The “extra” entities you’re seeing are unlimited Items, which are allowed to multiply.
Apps like Supernotes or Bear whern used as JDex flatten the view, so it can seem as though the rule is broken when it isn’t.
Your explanation definitely clears up my misunderstanding of Areas, Categories, and Items. Thank you!
However, there are still a few things with the system that continue to confuse me, especially in relation to Supernotes:
I think that all your Items (e.g. “Primary Care”, “Identity Cards”, “Licenses”, etc.) would be best modelled in Supernotes as a parent card, with multiple child cards for each individual related note (or idea). In other words, Items actually feel like Sub-Categories, not like an atomic Item/note/card/idea/file. Even outside of Supernotes, I’d imagine Items would be much more useful as folders, rather than files (e.g. a folder that contains all your license files).

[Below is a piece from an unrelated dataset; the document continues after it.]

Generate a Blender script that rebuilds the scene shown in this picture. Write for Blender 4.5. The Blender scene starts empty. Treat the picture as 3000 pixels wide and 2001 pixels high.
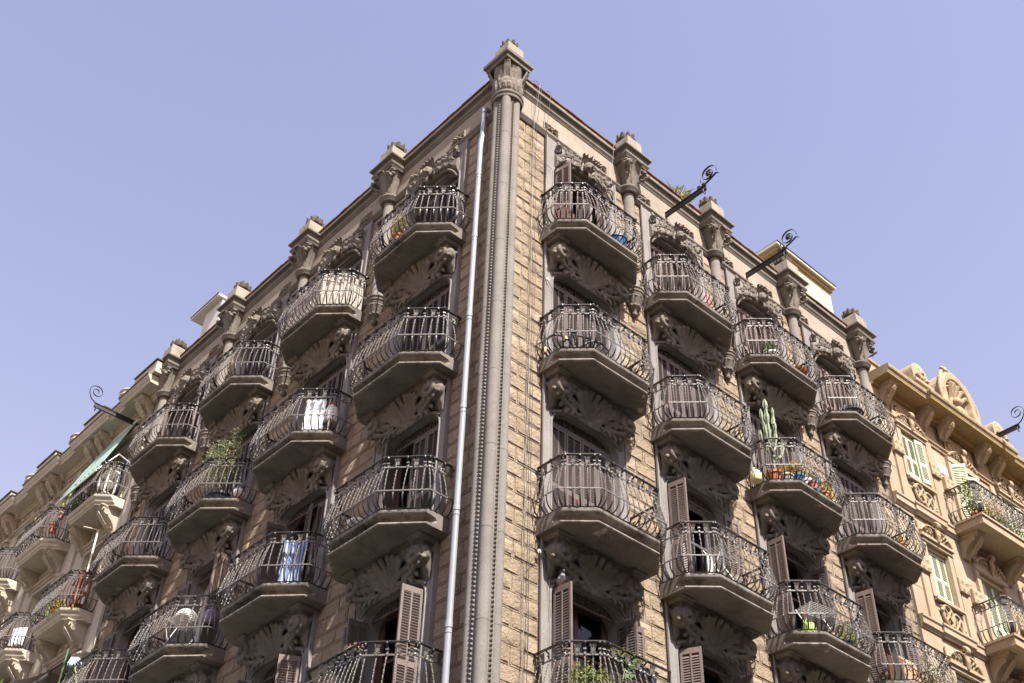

In Supernotes, why not nest all Items under their parent Category? (e.g. “10-19 Life Admin” would only have 5 children: “10 Finances”, “11 Health”, etc., and “11 Health” would have all the 11.x Items as children)
With a tool like Supernotes, which has excellent fuzzy search, I fear that the numbers will only get in the way of finding the right note quickly. Let’s say that you want to navigate to your Health note, so you can see all your Health Items in one Noteboard. You open the quick search bar (with CMD + K), you have to remember the number for “Health” is 11, you type “11”, you’ll get every card with 11 in the title listed, you’ll either have to scroll to find “11 Health”, or you’ll have to continue typing " Health" to narrow the search. At that point, you’d have been better off not having the numbers, and just typing “Health”, right?
I completely understand your desire to achieve this goal. However, I fear that using JD undermines enough of the power of Supernotes, that the tradeoffs just won’t be worth it. For the few Items where you need both a note and a file, wouldn’t it be better to just store a link to the file in the note?